Posted by: andy | January 31, 2012 at 12:36 PM
many lifetimes ago i was in the cinerama dome watching something called 8mm featuring nicholas cage. at just about the time i was inwardly cursing myself for buying a ticket to 8mm and pondering the hitherto nadir-laden filmography of j. schumaker, there was a shot of the cinerama dome. a gasp rose a couple rows behind me as the other person in the theater had his mind blown too.
Posted by: brian p | January 31, 2012 at 02:18 PM
When I saw AN AMERICAN WEREWOLF IN LONDON in, um, London there was a scene with the very movie theater I was sitting in in the background (no, not the porno theater).
Even odder, it was a scene of the doctor buying a newspaper the morning after David has killed a bunch of people and in real life there was no newsstand on that corner!
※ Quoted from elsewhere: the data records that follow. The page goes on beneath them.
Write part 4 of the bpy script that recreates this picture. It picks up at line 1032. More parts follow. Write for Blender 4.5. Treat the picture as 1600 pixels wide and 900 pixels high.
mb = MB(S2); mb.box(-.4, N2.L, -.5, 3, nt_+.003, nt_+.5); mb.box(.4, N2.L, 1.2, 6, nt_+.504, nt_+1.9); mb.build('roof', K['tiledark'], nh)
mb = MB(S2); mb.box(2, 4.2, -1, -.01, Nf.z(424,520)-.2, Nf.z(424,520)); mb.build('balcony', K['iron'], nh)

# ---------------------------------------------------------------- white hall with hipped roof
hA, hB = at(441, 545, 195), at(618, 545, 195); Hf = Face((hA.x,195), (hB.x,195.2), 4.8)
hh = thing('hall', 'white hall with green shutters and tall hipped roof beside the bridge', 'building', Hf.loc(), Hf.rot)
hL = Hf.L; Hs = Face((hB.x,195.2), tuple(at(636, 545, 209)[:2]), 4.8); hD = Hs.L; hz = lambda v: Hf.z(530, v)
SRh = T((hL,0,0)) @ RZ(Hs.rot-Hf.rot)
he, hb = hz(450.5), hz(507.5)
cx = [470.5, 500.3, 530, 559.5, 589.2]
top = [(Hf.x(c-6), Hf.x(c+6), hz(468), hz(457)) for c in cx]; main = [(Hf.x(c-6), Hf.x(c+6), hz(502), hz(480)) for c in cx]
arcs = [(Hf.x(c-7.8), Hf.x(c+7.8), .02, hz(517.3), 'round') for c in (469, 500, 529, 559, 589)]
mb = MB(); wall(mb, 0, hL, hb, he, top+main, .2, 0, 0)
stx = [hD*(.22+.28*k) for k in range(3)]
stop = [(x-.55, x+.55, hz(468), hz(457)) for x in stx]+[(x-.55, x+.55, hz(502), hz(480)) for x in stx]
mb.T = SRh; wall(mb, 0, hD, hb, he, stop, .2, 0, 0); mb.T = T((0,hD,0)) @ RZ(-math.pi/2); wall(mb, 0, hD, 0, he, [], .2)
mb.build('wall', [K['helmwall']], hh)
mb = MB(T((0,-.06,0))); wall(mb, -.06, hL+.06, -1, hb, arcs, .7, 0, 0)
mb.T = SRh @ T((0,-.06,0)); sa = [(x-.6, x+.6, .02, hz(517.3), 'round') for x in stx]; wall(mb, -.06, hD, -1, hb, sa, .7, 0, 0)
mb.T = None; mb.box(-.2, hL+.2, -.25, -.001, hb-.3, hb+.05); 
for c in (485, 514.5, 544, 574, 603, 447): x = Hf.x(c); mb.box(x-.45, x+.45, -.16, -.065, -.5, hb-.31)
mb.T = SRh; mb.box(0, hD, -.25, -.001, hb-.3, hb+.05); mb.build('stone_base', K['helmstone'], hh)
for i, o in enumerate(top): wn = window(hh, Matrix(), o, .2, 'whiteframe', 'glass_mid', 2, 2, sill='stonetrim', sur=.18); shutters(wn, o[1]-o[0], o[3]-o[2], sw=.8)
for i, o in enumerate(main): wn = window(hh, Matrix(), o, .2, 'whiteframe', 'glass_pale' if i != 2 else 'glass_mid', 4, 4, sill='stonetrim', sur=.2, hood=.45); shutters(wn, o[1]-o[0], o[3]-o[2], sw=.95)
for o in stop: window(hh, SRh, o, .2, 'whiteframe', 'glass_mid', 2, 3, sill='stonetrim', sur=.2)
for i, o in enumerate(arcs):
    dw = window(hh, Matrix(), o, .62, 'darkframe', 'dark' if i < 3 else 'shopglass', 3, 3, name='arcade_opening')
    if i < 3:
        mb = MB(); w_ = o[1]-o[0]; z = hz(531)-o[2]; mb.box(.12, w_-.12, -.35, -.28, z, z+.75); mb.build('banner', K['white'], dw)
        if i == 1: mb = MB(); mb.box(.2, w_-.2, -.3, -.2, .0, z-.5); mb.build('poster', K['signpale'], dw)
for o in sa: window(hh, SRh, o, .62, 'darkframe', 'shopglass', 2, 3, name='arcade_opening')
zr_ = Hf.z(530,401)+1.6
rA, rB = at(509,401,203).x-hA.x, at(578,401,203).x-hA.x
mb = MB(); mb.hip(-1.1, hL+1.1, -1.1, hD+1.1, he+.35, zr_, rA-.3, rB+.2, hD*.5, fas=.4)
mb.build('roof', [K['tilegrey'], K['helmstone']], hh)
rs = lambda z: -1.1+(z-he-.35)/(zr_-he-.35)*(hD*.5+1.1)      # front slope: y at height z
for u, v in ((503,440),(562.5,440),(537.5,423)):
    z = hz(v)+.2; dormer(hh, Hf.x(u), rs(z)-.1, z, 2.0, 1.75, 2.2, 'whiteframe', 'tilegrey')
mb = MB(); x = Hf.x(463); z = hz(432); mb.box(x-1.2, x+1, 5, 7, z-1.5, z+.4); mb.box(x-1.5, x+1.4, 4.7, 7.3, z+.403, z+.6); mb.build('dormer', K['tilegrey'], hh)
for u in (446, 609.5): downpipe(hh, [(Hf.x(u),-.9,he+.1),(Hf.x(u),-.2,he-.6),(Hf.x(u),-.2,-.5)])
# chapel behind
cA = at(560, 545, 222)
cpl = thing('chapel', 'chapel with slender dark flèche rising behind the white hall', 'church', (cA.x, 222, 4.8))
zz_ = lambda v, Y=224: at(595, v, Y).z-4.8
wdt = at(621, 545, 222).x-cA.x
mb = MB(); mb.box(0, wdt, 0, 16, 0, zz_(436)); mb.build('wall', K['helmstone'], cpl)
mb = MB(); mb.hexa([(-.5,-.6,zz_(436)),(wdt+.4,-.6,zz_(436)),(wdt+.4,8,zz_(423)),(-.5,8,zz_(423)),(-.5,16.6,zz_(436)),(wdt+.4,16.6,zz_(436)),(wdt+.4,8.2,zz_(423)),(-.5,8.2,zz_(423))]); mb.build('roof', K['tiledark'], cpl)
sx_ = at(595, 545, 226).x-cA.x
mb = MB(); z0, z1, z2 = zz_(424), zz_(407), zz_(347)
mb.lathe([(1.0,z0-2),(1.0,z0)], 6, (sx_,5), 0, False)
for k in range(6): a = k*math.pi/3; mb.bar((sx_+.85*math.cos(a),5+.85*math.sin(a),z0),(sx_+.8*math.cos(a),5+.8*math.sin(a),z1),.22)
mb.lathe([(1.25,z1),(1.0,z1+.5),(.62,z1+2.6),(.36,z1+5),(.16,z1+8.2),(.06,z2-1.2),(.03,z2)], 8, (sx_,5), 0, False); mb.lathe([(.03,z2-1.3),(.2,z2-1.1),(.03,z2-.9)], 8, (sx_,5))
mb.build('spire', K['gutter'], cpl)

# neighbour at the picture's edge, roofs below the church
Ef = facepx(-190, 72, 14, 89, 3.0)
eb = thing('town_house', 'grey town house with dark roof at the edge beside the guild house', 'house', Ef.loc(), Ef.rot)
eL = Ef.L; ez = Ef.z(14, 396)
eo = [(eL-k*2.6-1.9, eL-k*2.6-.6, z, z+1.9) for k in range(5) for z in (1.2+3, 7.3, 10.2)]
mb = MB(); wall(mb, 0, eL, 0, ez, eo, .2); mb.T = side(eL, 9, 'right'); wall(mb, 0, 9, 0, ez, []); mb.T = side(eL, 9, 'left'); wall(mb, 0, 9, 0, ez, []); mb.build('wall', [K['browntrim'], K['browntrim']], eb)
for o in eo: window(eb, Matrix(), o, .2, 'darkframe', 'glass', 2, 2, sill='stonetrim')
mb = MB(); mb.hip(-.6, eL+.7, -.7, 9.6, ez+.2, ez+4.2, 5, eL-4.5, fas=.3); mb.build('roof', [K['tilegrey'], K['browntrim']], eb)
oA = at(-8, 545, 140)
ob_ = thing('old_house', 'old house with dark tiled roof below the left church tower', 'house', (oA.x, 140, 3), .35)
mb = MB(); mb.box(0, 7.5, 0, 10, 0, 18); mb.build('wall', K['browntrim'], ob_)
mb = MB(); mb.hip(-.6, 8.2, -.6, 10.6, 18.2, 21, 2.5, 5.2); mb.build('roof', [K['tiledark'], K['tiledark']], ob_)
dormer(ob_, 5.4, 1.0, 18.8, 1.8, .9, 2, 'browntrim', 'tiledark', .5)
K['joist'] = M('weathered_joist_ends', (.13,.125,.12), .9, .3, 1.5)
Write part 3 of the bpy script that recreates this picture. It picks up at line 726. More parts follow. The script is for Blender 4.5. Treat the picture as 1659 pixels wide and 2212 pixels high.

Lord knows why they would go to the bother of setting up a fake one.
Posted by: LondonLee | January 31, 2012 at 05:19 PM
Brian: I also saw 8mm at the Dome and we all had the same reaction! (There were more than two of us, obviously.)
Posted by: Cadavra | February 04, 2012 at 01:56 PM
With the exception of an indie film and subsequent documentary of said indie film made in the craphole town I went to high school in, films aren't shot in this location, so it's unlikely I'll have any similar experiences. But when it comes to disasters both natural and man-made, I am your go-to gal. When footage of those babies shows up on CNN, it's more than likely I will intimately recognize the areas flattened by tornado, explosion, and/or plague of frogs.
Posted by: Stacia | February 07, 2012 at 09:16 PM
@Brian P @Cadavra: Me too. It was unintentionally meta, which somehow got me *more* into the movie, until, at last, I as uninterested again.
Posted by: Robert | February 12, 2012 at 02:58 PM
This is a pretty iteresting movie to watch. Nice post!